Articles about Mary Kay Letourneau were translated into German, French, Spanish, and Dutch. Outside of America it was seen as a love story, pure and simple. The idea that Americans passed judgment on it had more to do with a gut reaction springing from antiquated, deep-in-the-culture, puritanical roots than whether it was really wrong.
It seemed to Mary Kay that the lack of understanding surrounding her story was driven by the media. Whenever information about her love for Vili came out, it brought knowing snickers.
She and Vili had a secret code, a way to say “I love you” without others knowing. It w
as through a look or things they did—anything at all—with their left hands.
“I know some think that sounds juvenile, but I don't care. It is quite pathetic that people take everything, dissect it, and pronounce its worth by calling it juvenile. It was a way for us to say we loved each other, and we'll use the same ways when I'm a hundred years old,” Mary Kay said later.
Chapter 78
THE SEATTLE FREELANCER for Spin magazine, Matthew Stadler, had been a friendly contact for many of the journalists stopping off in Seattle to court Mary Letourneau, and more critically it seemed, her lawyers. Among those he met with was James Kent, whom he found very straightforward and ethical, nearly an island in the sea of garbage that had accumulated around the story since it went worldwide with the second arrest and the disclosure of her second pregnancy.

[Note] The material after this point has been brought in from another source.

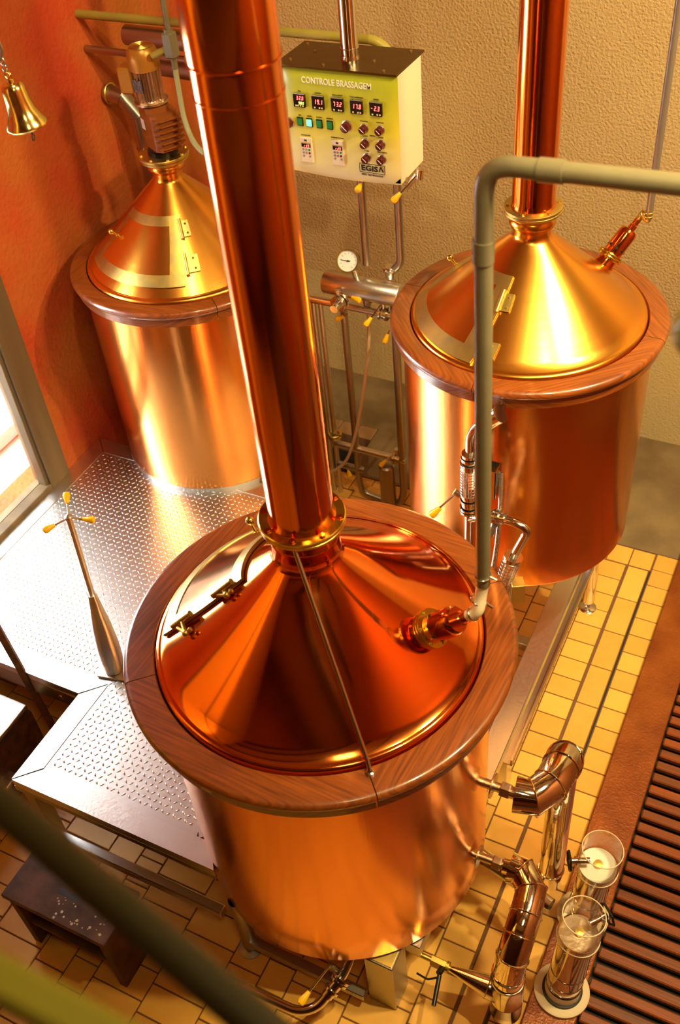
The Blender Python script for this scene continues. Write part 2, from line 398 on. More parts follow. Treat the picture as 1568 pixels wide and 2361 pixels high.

James Kent later refused to say much about his Seattle meeting with book ghostwriter Bob Graham, other than to say the tabloid reporter was “very dismissive of the BBC and said, 'Go home, boy.' “
Matthew Stadler called it a setup arranged by Bob Huff. “It was dinner at the 'OK Corral.' He literally told James to get out of town, this was his. It was humiliating and horrible and he hated not only Graham, but Huff for setting the whole thing up.”
Bob Huff later admitted that it was important to send a message that the Letourneau story was not for the taking.
“I remember Bob Graham and I getting pissed off at the other guys. We wanted to protect our interests. There were all these people buzzing around our pile a crap and we wanted them out of here.”
After the kiss-off from Bob Graham, ostensibly the author of the French book about Mary Kay Letourneau, James Kent's resolve became even stronger. He'd press on with the story. He flew to Chicago to see Kate, the college friend, whose frequent collect calls from Mary had been one of the chief means of information concerning Mary's support of various projects that involved her.
According to James Kent, through Kate Stewart, Mary had indicated that she still supported the BBC film and wanted to remain involved.